** begin **

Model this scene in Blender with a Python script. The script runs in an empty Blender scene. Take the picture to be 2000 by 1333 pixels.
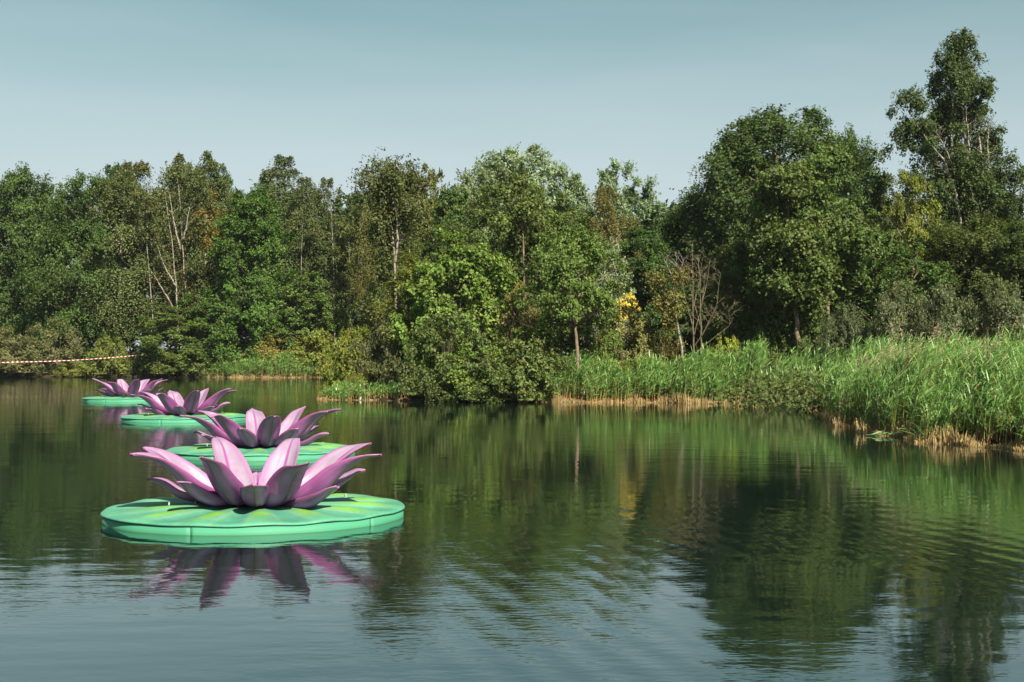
import bpy, math, numpy as np
from mathutils import Vector

# ------------------------------------------------------------------ camera, sky, sun, exposure
S = bpy.context.scene
F = 2778.0                    # focal length in photo pixels (2000 px wide frame, 50 mm lens)
CAM_H = 2.22
YH = 684.0                    # horizon row in the photo
cam_d = bpy.data.cameras.new('camera'); cam = bpy.data.objects.new('camera', cam_d)
S.collection.objects.link(cam); S.camera = cam
cam_d.sensor_width = 36; cam_d.lens = 50.0
cam_d.clip_start = 0.1; cam_d.clip_end = 3000
cam.location = (0, 0, CAM_H)
cam.rotation_euler = (math.radians(90) + math.atan((YH - 666.5) / F), 0, 0)

SUN_EL = math.radians(42); SUN_AZ = math.radians(27)      # behind the camera, to its right
to_sun = Vector((math.sin(SUN_AZ) * math.cos(SUN_EL), -math.cos(SUN_AZ) * math.cos(SUN_EL), math.sin(SUN_EL)))
W = bpy.data.worlds.new("World"); S.world = W; W.use_nodes = True
nt = W.node_tree; nt.nodes.clear()
def N(tree, t, **k):
    n = tree.nodes.new(t)
    for a, b in k.items(): setattr(n, a, b)
    return n
sky = N(nt, 'ShaderNodeTexSky', sky_type='NISHITA', sun_disc=False)
sky.sun_elevation = SUN_EL; sky.sun_rotation = math.atan2(to_sun.x, to_sun.y)
sky.air_density = 1.0; sky.dust_density = 1.0; sky.ozone_density = 1.0
hs = N(nt, 'ShaderNodeHueSaturation'); hs.inputs['Saturation'].default_value = 0.80; hs.inputs['Hue'].default_value = 0.455
mul = N(nt, 'ShaderNodeMix', data_type='RGBA', blend_type='MULTIPLY'); mul.inputs[0].default_value = 1
mul.inputs[7].default_value = (0.96, 1.10, 1.06, 1)
bg = N(nt, 'ShaderNodeBackground'); bg.inputs[1].default_value = 0.0388
wo = N(nt, 'ShaderNodeOutputWorld')
L = nt.links.new
gm = N(nt, 'ShaderNodeGamma'); gm.inputs[1].default_value = 1.0
L(sky.outputs[0], gm.inputs[0]); L(gm.outputs[0], hs.inputs['Color']); L(hs.outputs[0], mul.inputs[6]); 
tcw = N(nt, 'ShaderNodeTexCoord'); sxw = N(nt, 'ShaderNodeSeparateXYZ'); L(tcw.outputs['Generated'], sxw.inputs[0])
hz = N(nt, 'ShaderNodeMapRange', interpolation_type='SMOOTHSTEP'); hz.inputs[1].default_value = 0.06; hz.inputs[2].default_value = 0.28; hz.inputs[3].default_value = 0.95; hz.inputs[4].default_value = 0.0; L(sxw.outputs[2], hz.inputs[0])
mph = N(nt, 'ShaderNodeMapping'); mph.inputs['Scale'].default_value = (2.2, 2.2, 14); L(tcw.outputs['Generated'], mph.inputs[0])
cir = N(nt, 'ShaderNodeTexNoise'); cir.inputs['Scale'].default_value = 1.6; cir.inputs['Detail'].default_value = 4; cir.inputs['Roughness'].default_value = .45; L(mph.outputs[0], cir.inputs['Vector'])
cm_ = N(nt, 'ShaderNodeMapRange'); cm_.inputs[1].default_value = .35; cm_.inputs[2].default_value = .7; cm_.inputs[3].default_value = -.05; cm_.inputs[4].default_value = .10; L(cir.outputs[0], cm_.inputs[0])
had = N(nt, 'ShaderNodeMath', operation='ADD', use_clamp=True); L(hz.outputs[0], had.inputs[0]); L(cm_.outputs[0], had.inputs[1])
hmx = N(nt, 'ShaderNodeMix', data_type='RGBA'); hmx.inputs[7].default_value = (8.1, 9.4, 10.0, 1); L(had.outputs[0], hmx.inputs[0]); L(mul.outputs[2], hmx.inputs[6])
L(hmx.outputs[2], bg.inputs[0]); L(bg.outputs[0], wo.inputs[0])
sun_d = bpy.data.lights.new('sun', 'SUN'); sun_d.energy = 5.0; sun_d.angle = math.radians(0.5); sun_d.color = (1.0, 0.93, 0.80)
sun = bpy.data.objects.new('sun', sun_d); S.collection.objects.link(sun)
sun.rotation_euler = to_sun.to_track_quat('Z', 'Y').to_euler(); sun.location = (30, -60, 70)
S.view_settings.view_transform = 'Standard'; S.view_settings.look = 'None'
S.view_settings.exposure = 1.0; S.view_settings.gamma = 1.0; S.view_settings.use_curve_mapping = False
try:
    S.cycles.max_bounces = 8; S.cycles.transparent_max_bounces = 4; S.cycles.caustics_reflective = False
except Exception: pass

COL = S.collection
def px2w(px, d): return (px - 1000.0) / F * d            # photo column at a distance -> world X
def row2z(row, d): return CAM_H + (YH - row) / F * d     # photo row at a distance -> height
def row2d(row): return F * CAM_H / (row - YH)            # photo row on the water -> distance

# ------------------------------------------------------------------ mesh helpers
def new_mesh(name, verts, faces_flat, sizes, cols=None, mats=(), mat_idx=None, smooth=False):
    me = bpy.data.meshes.new(name)
    verts = np.asarray(verts, np.float32); faces_flat = np.asarray(faces_flat, np.int32); sizes = np.asarray(sizes, np.int32)
    me.vertices.add(len(verts)); me.vertices.foreach_set('co', verts.ravel())
    me.loops.add(len(faces_flat)); me.loops.foreach_set('vertex_index', faces_flat)
    me.polygons.add(len(sizes))
    st = np.zeros(len(sizes), np.int32); st[1:] = np.cumsum(sizes)[:-1]
    me.polygons.foreach_set('loop_start', st); me.polygons.foreach_set('loop_total', sizes)
    for m in mats: me.materials.append(m)
    if mat_idx is not None: me.polygons.foreach_set('material_index', np.asarray(mat_idx, np.int32))
    if smooth: me.polygons.foreach_set('use_smooth', np.ones(len(sizes), bool))
    me.update(calc_edges=True)
    if cols is not None:
        cols = np.asarray(cols, np.float32)
        dom = 'FACE' if len(cols) == len(sizes) else 'POINT'
        if len(cols) == len(verts) and len(verts) != len(sizes): dom = 'POINT'
        a = me.attributes.new('Col', 'FLOAT_COLOR', dom)
        c4 = np.ones((len(cols), 4), np.float32); c4[:, :3] = np.clip(cols, 0, 1); a.data.foreach_set('color', c4.ravel())
    return me
def link(name, me, parent=None, loc=None):
    o = bpy.data.objects.new(name, me); COL.objects.link(o)
    if parent: o.parent = parent
    if loc is not None: o.location = loc
    return o
def empty(name, loc=(0, 0, 0), rz=0, scale=(1, 1, 1)):
    o = bpy.data.objects.new(name, None); COL.objects.link(o)
    o.location = loc; o.rotation_euler = (0, 0, rz); o.scale = scale; o.empty_display_size = 0.3
    return o
def tag(o, label=None, cat=None, group=None, kind=None):
    if label: o['label'] = label
    if cat: o['category'] = cat
    if group: o['group'] = group
    if kind: o['kind'] = kind
    return o
class MB:
    def __init__(s): s.v = []; s.f = []; s.n = []; s.c = []; s.k = 0; s.m = []
    def add(s, v, faces, col=None, mi=0):
        v = np.asarray(v, float); b = s.k; s.v.append(v); s.k += len(v)
        for f in faces: s.f.extend(b + i for i in f); s.n.append(len(f)); s.m.append(mi)
        if col is not None: s.c.extend([col] * len(faces))
    def tube(s, pts, rad, sides=5, col=None, cap=True, mi=0):
        pts = np.asarray(pts, float); n = len(pts); rad = np.broadcast_to(rad, (n,))
        T = np.gradient(pts, axis=0); T /= np.linalg.norm(T, axis=1)[:, None] + 1e-9
        ref = np.array([0, 1, 0.]) if abs(T[0, 2]) > .7 else np.array([0, 0, 1.])
        A = np.cross(T, ref); A /= np.linalg.norm(A, axis=1)[:, None] + 1e-9; B = np.cross(T, A)
        th = np.arange(sides) / sides * 2 * np.pi
        V = pts[:, None] + rad[:, None, None] * (A[:, None] * np.cos(th)[None, :, None] + B[:, None] * np.sin(th)[None, :, None])
        fs = [(i * sides + j, i * sides + (j + 1) % sides, (i + 1) * sides + (j + 1) % sides, (i + 1) * sides + j) for i in range(n - 1) for j in range(sides)]
        if cap: fs += [tuple(range(sides))[::-1], tuple((n - 1) * sides + j for j in range(sides))]
        s.add(V.reshape(-1, 3), fs, col, mi)
    def mesh(s, name, mats, smooth=True):
        return new_mesh(name, np.concatenate(s.v), s.f, s.n, s.c if s.c else None, mats, s.m, smooth)
def nrm(a): return a / (np.linalg.norm(a, axis=-1, keepdims=True) + 1e-9)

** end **

Instructions to follow: Omit the pictures, then repeat exactly each line from the beginning of the listing through the line with "cam.rotation_euler = (math.radians(90)".

Result for this exercise:
Model this scene in Blender with a Python script. The script runs in an empty Blender scene. Take the picture to be 2000 by 1333 pixels.
import bpy, math, numpy as np
from mathutils import Vector

# ------------------------------------------------------------------ camera, sky, sun, exposure
S = bpy.context.scene
F = 2778.0                    # focal length in photo pixels (2000 px wide frame, 50 mm lens)
CAM_H = 2.22
YH = 684.0                    # horizon row in the photo
cam_d = bpy.data.cameras.new('camera'); cam = bpy.data.objects.new('camera', cam_d)
S.collection.objects.link(cam); S.camera = cam
cam_d.sensor_width = 36; cam_d.lens = 50.0
cam_d.clip_start = 0.1; cam_d.clip_end = 3000
cam.location = (0, 0, CAM_H)
cam.rotation_euler = (math.radians(90) + math.atan((YH - 666.5) / F), 0, 0)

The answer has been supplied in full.